If only I’d had a camera to get you a picture of the man and dog in this story…
It was hot and humid. Too hot. Way too humid. Like New Jersey had become – not a rain forest – but a steam forest. The thick heat made me move slowly as I was hiking through the woods with Hazel. She was panting, I was dripping sweat. We were walking downhill on a wide path with tall hardwoods when we came upon a HUGE fallen tree blocking our way. The tree had cracked about four feet above the base of its trunk and from there it angled across the trail like a giant limbo pole that was missing a second person to hold its other side. Hazel ran right under it like there was nothing there. I trudged around it.
As we were about to continue on our way I heard someone breathing heavily from up the hill behind us and turned back to look. It was a man and his dog coming down the path. Normally I would think, “whatever, just another hiker and his dog” – but there was something funny about these two. The man was a broad-shouldered, 6-foot-five version of Jerry Garcia. He had long, white, wavy hair, a white beard, and a huge pot belly under a pink t-shirt. The shirt was bathed in sweat from his shoulders down to his belly, making a big, wet “V”. From the pink shirt and the hippie look you would think he was going to be a jolly fellow. But he had a serious look on his face – didn’t even make eye contact with us. You could see he was exhausted and determined, thinking, “get me down this hill and done with this hike already, it’s disgusting out here and I’m not cut out for this.”
Well, he was stomping down that hill with momentum and then he saw that fallen tree in his way. He looked like he was so tired, so “done,” that he didn’t have the strength or will to veer off the path and walk around it. So without stopping he lunged forward under the giant trunk and ducked – all in one motion. Hazel and I both watched curiously, thinking, “that’s not going to work.” And it didn’t. The huge man was able to duck under the tree and come out the other side in one motion, but when he tried to lift himself back to a stand there was no balance left in his massive legs. It was like watching a second tree fall, in slooow motion. He waved his big hands a little as if to grab something, but there was nothing to catch onto. Then he knew just to put them in front of him and soften his meeting with the ground. As he “timbered” forward, he kept that serious expression – I think because he was too tired to move his face muscles.
“Are you okay?” I asked, as he verrry slowly lifted one knee off the ground. In that instant, the tallest Standard Poodle I have ever seen hopped over the fallen tree and came to the man’s side. It was his dog. Without hesitation, the dog put his front paws on his owner’s side, clawed them up higher onto his upper back, and started humping the fallen man like it was a sexual revolution… a planned mating… a get-it-while-it’s-hot-all-you-can-hump-buffet.

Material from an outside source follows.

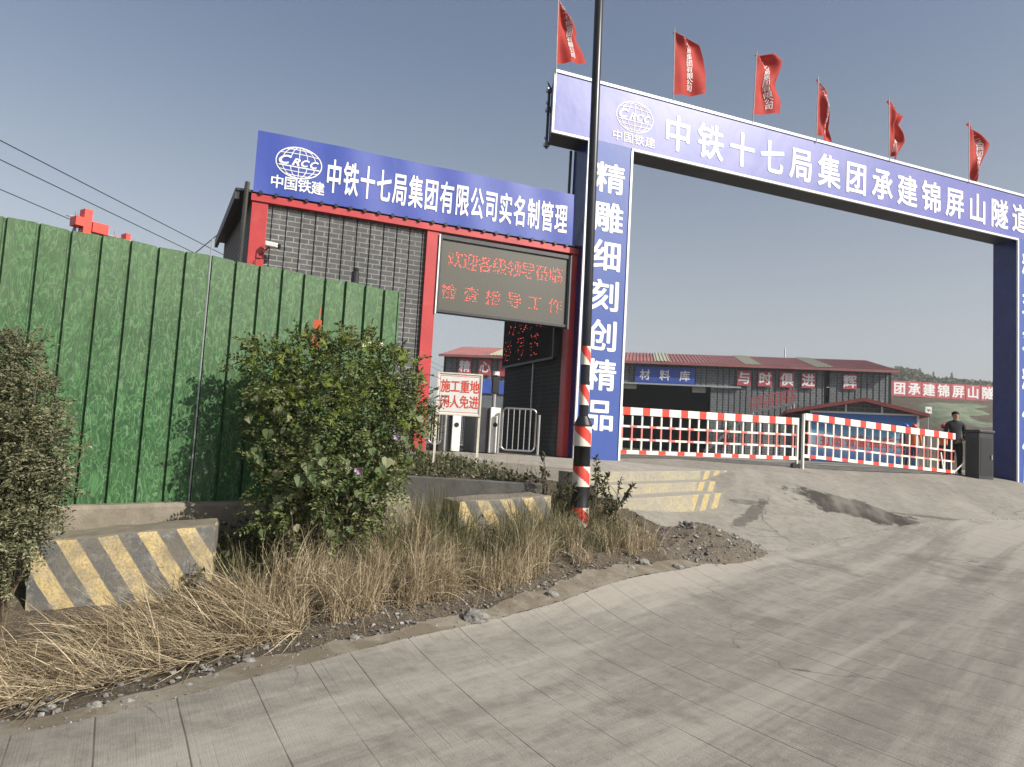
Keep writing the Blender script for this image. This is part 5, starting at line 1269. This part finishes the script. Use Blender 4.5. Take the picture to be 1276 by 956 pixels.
# grass: curved ribbons
def blades(name, P, az, lean, curl, hgt, wid, mat, seg=5, flat=None):
    n = len(P); t = np.linspace(0, 1, seg+1)
    th = lean[:, None]+curl[:, None]*t[None]               # angle from vertical along the blade
    ds = hgt[:, None]/seg
    hx = np.concatenate([np.zeros((n, 1)), np.cumsum(np.sin(th[:, :-1])*ds, 1)], 1); hz = np.concatenate([np.zeros((n, 1)), np.cumsum(np.cos(th[:, :-1])*ds, 1)], 1)
    ca, sa = np.cos(az), np.sin(az)
    Q = P[:, None]+np.stack([hx*ca[:, None], hx*sa[:, None], hz], -1)
    gnd = gz(Q[:, :, 0], Q[:, :, 1])+.004+.02*RNG.random((n, 1))
    Q[:, :, 2] = np.maximum(Q[:, :, 2], gnd)
    ra = az+np.pi/2+RNG.normal(size=n)*.7; W_ = np.stack([np.cos(ra), np.sin(ra), RNG.normal(size=n)*.4], -1)[:, None]*(wid[:, None]*(1-.85*t[None]**1.5))[:, :, None]
    V = np.stack([Q-W_/2, Q+W_/2], 2).reshape(-1, 3)
    b = (np.arange(n)*(seg+1)*2)[:, None]+np.arange(seg)[None]*2
    Fq = np.stack([b, b+1, b+3, b+2], -1).reshape(-1, 4)
    return tag(np_mesh(name, V, Fq, mat), kind='stuff')
def along(n, x0, x1, w0, w1, clump=0, nc=60):
    """points on the verge: between plan positions x0..x1 along the road joint, w0..w1 metres left of it"""
    i0, i1 = jidx(*x0), jidx(*x1)
    s_ = RNG.random(n); w_ = RNG.random(n)
    if clump:
        cs, cw = RNG.random(nc), RNG.random(nc); k = RNG.integers(0, nc, n); s_ = np.clip(cs[k]+RNG.normal(size=n)*clump/2, 0, 1); w_ = np.clip(cw[k]+RNG.normal(size=n)*clump, 0, 1)
    fi = i0+s_*(i1-i0); ii = np.clip(fi.astype(int), 0, NJ-2); fr = fi-ii
    p = JL[ii]*(1-fr[:, None])+JL[ii+1]*fr[:, None]-JN[ii]*(w0+(w1-w0)*w_)[:, None]
    return np.c_[p, gz(p[:, 0], p[:, 1])]
def keep_out(P):      # not inside the blocks
    return P
nr = RNG.normal; ru = RNG.random
def wander(P, k=1.3, f=1.6): return np.array([mnoise.noise((p[0]*f, p[1]*f, 3.1)) for p in P])*k*2
def hmod(P, f=2.3): return 1+.80*np.array([mnoise.noise((p[0]*f, p[1]*f, 8.4)) for p in P])*1.6
# flattened straw on the left, combed along the verge
n = 7600; P = along(n, (-3.6, 1.8), (-1.0, 4.6), .46, 1.38, .16, 60)
P[:, 2] += .05*ru(n)
blades('dry_straw', P, math.radians(205)+nr(size=n)*.5+wander(P), 1.15+.3*nr(size=n), .45+.35*nr(size=n), .20+.30*ru(n), .0035+.0035*ru(n), M['grass_dry'])
n = 2600; P = along(n, (-3.6, 1.8), (-1.2, 4.4), .5, 1.25, .14, 40)
blades('dry_straw', P, math.radians(20)+nr(size=n)*.9+wander(P), .85+.35*nr(size=n), .8+.4*nr(size=n), .10+.16*ru(n), .0035+.003*ru(n), M['grass_dry'])
# high arching straw under the bush, falling towards the road
n = 8200; P = along(n, (-.85, 4.75), (.2, 5.85), .45, 1.45, .05, 70)
h_ = np.clip(hmod(P), .45, 1.5)
blades('dry_grass', P, math.radians(-50)+nr(size=n)*1.1+wander(P, 1.5), .05+.45*nr(size=n), 1.5+.8*nr(size=n), (.12+.34*ru(n))*h_, .003+.004*ru(n), M['grass_dry'], 6)
n = 1800; P = along(n, (-1.3, 4.3), (-.7, 4.9), .5, 1.3, .10, 30)
blades('dry_grass', P, math.radians(-70)+nr(size=n)*1.2+wander(P, 1.5), .3+.45*nr(size=n), 1.4+.7*nr(size=n), .14+.24*ru(n), .003+.004*ru(n), M['grass_dry'], 6)
n = 1700; P = along(n, (-.6, 5.0), (.5, 6.2), 1.0, 1.8, .10, 40)
blades('green_grass', P, nr(size=n)*3, .0+.35*nr(size=n), .5+.5*nr(size=n), .25+.42*ru(n), .004+.005*ru(n), M['grass_green'], 6)
# mixed taller grass from the second block to the pole, thinning towards the heap
n = 5000; P = along(n, (.1, 5.8), (2.1, 7.9), .38, 1.35, .04, 60); h_ = np.clip(hmod(P), .4, 1.6)
blades('dry_grass', P, math.radians(-60)+nr(size=n)*1.4+wander(P, 1.6), .1+.5*nr(size=n), 1.1+.7*nr(size=n), (.12+.25*ru(n))*h_, .003+.0035*ru(n), M['grass_dry'], 6)
n = 4200; P = along(n, (.0, 5.7), (1.9, 7.7), .50, 1.5, .06, 80); h_ = np.clip(hmod(P), .4, 1.6)
blades('green_grass', P, nr(size=n)*3, .0+.4*nr(size=n), .7+.5*nr(size=n), (.14+.26*ru(n))*h_, .0035+.0045*ru(n), M['grass_green'], 6)
n = 900; P = along(n, (-1.3, 4.3), (-.2, 5.5), 1.4, 2.4, .1, 40)
blades('green_grass', P, nr(size=n)*3, .1+.3*nr(size=n), .9+.4*nr(size=n), .12+.25*ru(n), .005+.005*ru(n), M['grass_green'], 5)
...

My lips almost split apart as I fought back a smile. Tears welled in my eyes. From holding back the laughter I had to cross my legs – I almost pissed in my pants. It was totally surreal – like something went wild in fairy tale land and Paul Bunyan was suddenly getting humped by Babe the Blue Ox. I quickly calmed, though, and was able to keep it together out of respect. Then, with the cadence of a sportscaster I said, “Wow. Talk about adding insult to injury.”
From down on one knee the man looked up at me and cracked a smile. He brushed the humping dog off his back. He lifted himself up slowly, then dusted off his knees. We all continued silently down the path.